Assignment 7: Complex Analysis

Due Mon 20 Oct 2025 at the start of class

1. Complex Numbers

For bonus, consider \(e^{z} = (2.718\dots)^{z}\) as a multifunction, but only for part 3. Don’t do this for 4.

Find the Cartesian form for all values of

1. \((-8)^{1/3}\).

2. \(\I^{1/4}\).

3. \(e^{\I \pi/4}\).

4. \(\cos(1+\pi \I)\).

Sketch their locations in the complex plane and circle (or put a box around) the principal value returned by the corresponding function in Python.

2. Analytic Functions

Find the analytic function \(f(z) = u(x,y) + \I v(x,y)\)

1. if \(u(x, y) = x^3 - 3xy^2\),

2. if \(v(x, y) = e^{-y}\sin x\).

Express your answers in terms of \(z\). (I.e. show that \(f(z)\) has no dependence on \(z^*\).)

Based on your work, do you think we can choose any \(u(x, y)\) and expect to be able to find a \(v(x, y)\) that makes \(f(z)\) analytic?
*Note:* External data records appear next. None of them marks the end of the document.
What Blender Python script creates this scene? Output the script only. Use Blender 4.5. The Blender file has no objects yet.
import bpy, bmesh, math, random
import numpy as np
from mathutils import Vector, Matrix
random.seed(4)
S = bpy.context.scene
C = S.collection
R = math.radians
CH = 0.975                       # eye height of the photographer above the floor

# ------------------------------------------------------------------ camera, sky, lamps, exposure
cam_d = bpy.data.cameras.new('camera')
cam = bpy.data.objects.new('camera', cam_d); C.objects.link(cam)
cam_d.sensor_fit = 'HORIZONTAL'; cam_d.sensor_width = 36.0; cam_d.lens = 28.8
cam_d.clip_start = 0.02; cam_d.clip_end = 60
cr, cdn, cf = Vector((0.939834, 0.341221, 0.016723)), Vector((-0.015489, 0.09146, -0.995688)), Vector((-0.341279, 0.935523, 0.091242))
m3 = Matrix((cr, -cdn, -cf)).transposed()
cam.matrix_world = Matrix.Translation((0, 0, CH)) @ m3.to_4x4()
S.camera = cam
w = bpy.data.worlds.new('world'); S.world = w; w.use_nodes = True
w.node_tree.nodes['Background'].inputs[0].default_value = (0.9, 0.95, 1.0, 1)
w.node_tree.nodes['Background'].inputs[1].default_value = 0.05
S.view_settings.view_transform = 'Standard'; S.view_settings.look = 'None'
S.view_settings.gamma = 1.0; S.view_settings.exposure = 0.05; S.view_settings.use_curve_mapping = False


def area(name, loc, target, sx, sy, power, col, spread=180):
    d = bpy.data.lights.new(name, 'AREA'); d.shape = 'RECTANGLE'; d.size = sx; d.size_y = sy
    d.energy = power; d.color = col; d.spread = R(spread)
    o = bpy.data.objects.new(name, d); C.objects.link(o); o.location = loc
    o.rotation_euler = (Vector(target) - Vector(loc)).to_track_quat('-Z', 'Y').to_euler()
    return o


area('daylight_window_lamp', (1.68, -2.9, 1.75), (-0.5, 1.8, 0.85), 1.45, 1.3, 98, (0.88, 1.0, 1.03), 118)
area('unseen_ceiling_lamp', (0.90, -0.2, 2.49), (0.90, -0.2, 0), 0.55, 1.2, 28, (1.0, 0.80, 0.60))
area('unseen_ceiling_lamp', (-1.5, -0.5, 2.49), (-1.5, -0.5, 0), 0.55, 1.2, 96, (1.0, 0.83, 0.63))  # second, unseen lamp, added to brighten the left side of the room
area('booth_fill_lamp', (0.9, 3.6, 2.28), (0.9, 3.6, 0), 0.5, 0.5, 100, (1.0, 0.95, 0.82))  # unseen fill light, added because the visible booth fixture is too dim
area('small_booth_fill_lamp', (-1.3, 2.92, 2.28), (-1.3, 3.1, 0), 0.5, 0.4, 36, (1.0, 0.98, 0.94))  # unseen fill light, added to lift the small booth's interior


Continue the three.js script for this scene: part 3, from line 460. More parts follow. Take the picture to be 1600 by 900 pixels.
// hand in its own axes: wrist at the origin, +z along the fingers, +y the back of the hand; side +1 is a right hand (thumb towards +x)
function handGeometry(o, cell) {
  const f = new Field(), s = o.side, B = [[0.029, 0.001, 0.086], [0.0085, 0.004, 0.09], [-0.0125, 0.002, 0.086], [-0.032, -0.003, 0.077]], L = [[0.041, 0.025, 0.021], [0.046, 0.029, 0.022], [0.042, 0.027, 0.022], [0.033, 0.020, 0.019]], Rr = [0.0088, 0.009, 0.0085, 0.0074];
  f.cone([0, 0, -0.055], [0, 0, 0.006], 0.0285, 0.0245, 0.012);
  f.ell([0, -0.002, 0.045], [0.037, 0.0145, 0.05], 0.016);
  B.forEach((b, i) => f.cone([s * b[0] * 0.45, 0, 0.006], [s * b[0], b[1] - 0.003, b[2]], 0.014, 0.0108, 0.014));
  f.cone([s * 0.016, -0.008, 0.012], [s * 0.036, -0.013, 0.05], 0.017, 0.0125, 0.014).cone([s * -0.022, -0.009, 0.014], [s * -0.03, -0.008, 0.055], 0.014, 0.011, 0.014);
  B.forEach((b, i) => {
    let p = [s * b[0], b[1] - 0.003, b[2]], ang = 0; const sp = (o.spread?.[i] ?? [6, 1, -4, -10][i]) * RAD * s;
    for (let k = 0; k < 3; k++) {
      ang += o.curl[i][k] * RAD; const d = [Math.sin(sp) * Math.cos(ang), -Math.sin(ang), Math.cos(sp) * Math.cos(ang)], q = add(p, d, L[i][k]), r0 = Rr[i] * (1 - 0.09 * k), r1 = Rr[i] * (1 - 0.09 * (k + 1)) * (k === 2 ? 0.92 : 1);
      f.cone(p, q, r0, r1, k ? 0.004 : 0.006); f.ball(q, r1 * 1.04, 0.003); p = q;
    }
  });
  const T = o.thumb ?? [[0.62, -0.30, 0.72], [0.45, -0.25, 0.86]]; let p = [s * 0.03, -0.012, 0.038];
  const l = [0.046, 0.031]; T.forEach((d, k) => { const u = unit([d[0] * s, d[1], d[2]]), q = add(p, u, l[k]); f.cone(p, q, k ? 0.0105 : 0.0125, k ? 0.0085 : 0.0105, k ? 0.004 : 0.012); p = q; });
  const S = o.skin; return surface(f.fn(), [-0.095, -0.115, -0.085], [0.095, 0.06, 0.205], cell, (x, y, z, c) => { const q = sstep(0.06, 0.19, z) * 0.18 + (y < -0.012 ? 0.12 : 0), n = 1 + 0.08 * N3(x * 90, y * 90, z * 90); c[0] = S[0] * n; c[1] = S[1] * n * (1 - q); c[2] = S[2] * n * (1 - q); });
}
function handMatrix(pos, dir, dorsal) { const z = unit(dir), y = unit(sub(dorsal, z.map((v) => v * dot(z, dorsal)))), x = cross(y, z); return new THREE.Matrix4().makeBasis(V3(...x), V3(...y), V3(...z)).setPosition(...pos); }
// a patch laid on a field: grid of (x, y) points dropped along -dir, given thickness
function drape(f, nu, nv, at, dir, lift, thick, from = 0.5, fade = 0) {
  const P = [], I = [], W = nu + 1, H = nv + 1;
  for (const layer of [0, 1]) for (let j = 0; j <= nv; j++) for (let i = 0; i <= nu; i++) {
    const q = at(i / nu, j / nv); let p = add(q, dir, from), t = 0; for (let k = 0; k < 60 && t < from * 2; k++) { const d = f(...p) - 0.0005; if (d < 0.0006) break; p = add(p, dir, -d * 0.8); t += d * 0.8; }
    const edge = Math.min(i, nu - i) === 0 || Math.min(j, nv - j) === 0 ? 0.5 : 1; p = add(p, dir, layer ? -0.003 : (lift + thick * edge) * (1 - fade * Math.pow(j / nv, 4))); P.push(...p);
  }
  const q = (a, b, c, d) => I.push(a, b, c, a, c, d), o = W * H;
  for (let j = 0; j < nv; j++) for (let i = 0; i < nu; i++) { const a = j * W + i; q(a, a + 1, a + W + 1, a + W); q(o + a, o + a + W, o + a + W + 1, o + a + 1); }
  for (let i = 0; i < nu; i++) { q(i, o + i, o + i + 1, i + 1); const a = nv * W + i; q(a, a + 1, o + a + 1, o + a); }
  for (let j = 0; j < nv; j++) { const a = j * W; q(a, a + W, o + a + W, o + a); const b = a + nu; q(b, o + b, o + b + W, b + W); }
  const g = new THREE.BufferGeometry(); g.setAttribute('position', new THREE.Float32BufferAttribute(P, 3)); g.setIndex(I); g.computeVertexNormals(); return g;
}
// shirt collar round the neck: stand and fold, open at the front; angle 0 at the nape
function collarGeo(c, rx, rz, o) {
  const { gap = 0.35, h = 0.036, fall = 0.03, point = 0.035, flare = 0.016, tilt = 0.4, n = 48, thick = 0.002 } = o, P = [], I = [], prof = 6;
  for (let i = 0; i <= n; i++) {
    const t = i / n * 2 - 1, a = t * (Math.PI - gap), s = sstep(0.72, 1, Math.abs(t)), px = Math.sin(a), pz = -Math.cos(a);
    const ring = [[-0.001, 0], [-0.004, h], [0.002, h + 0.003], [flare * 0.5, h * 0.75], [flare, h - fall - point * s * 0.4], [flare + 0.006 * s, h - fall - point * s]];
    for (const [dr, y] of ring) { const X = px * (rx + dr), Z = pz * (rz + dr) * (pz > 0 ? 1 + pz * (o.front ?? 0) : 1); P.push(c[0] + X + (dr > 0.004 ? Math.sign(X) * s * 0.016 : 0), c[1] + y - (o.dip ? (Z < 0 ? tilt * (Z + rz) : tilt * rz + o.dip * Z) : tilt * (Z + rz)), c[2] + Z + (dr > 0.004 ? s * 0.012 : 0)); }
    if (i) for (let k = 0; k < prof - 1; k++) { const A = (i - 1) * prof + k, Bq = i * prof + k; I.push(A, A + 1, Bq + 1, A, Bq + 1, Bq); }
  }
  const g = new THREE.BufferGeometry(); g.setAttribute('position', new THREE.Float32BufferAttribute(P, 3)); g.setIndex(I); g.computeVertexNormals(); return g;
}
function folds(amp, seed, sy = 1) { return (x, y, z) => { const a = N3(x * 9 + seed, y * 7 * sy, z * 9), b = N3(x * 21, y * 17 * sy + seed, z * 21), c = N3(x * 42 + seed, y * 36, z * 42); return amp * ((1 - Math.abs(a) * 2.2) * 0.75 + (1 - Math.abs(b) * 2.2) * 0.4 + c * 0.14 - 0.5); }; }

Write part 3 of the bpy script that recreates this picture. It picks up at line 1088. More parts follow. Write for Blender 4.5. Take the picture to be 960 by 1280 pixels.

If not, give an example of a restrictive condition \(u(x, y)\) must satisfy.

3. A Simple Contour Integral

Evaluate the following contour integral

\[\begin{gather*} \oint_{C} \frac{\d{z}}{z^2-1} \end{gather*}\]

counter-clockwise over the contour \(C\) where \(C\) is the circle \(\abs{z-1} = 1\).

4. A Box Contour

Evaluate the following contour integral

\[\begin{gather*} \oint_{C} \frac{e^{\I z}}{z^3}\d{z} \end{gather*}\]

counter-clockwise over a square with sides of length \(a > 1\) centered at \(z=0\).

5. Laurent Series

Obtain the Laurent expansion of the following about \(z=1\):

\[\begin{gather*} \frac{ze^{z}}{z-1}. \end{gather*}\]

6. Check Your Results

Check your results numerically. For example:

• 1. Evaluate the various quantities with python.

• 2. Numerically check your expressions to check your algebra.

• 3. and 4. Explicitly formulate the contour integrals, and then integrate with quad.

• 5. Numerically sum the series close to \(z=1\) to make sure you get the correct answer.